Dari Utsman bin Hanif bahwa ada seorang laki-laki buta datang kepada Nabi shallallahu ‘alaihi wasallam dan berkata: “Berdo’alah kepada Allah agar menyembuhkanku”. Beliau bersabda: “Jika kamu mau aku akan berdo’a dan jika kamu mau bersabar itu lebih baik”. Ia berkata: “Do’akanlah”. Maka Nabi shallallahu ‘alaihi wasallam menyuruhnya berwudlu dan membaguskan wudlunya dan berdo’a dengan do’a ini: “Ya Allah, aku memohon kepadaMu melalui NabiMu Nabi rahmat, wahai Muhammad aku menghadap kepada Rabbku melalui kamu agar hajatku dipenuhi, ya Allah berilah syafa’at untuknya terhadapku”. Maka penglihatannyapun kembali seperti semula”.

Jawab:
Sesungguhnya hadits ini hanya menunjukkan kepada tawassul yang disyari’atkan, yaitu bertawassul melalui orang shalih yang masih hidup dan hadir, karena orang buta ini datang kepada Nabi shallallahu ‘alaihi wasallam semasa hidupnya, dan tidak pernah datang kepada beliau setelah matinya, kalaulah tujuan orang buta ini bertawassul kepada Nabi saja, tentu tidak perlu ia datang kepada Nabi shallallahu ‘alaihi wasallam, cukup ia berdo’a di rumahnya saja.

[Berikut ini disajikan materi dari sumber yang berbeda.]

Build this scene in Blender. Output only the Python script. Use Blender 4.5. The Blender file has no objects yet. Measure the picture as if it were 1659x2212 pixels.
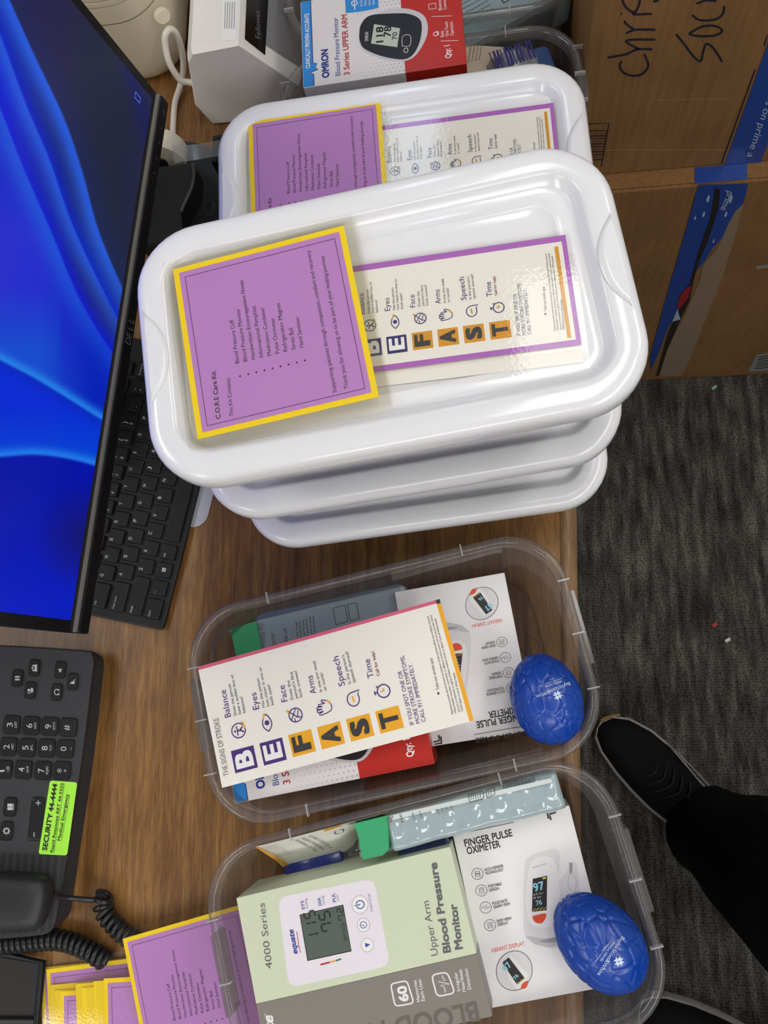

Jadi hadits ini sama sekali tidak menunjukkan bolehnya tawassul kepada Nabi setelah wafatnya.
Adapun tambahan: “Jika ada hajat, lakukanlah seperti itu lagi”. Tambahan ini diriwayatkan oleh Hammad bin Salamah, walaupun ia perawi yang tsiqah, namun menyelisihi periwayatan perawi yang lebih tsiqah darinya, yaitu Syu’bah bin Al Hajjaj yang meriwayatkan dengan tanpa tambahan tersebut. Dan Syu’bah jauh lebih tsiqah dari Hammad bin Salamah sehingga tambahan tersebut dihukumi syadz yaitu periwayatan perawi yang tsiqah yang berlawanan dengan periwayatan perawi lain yang lebih tsiqah dan syadz adalah salah satu macam hadits lemah.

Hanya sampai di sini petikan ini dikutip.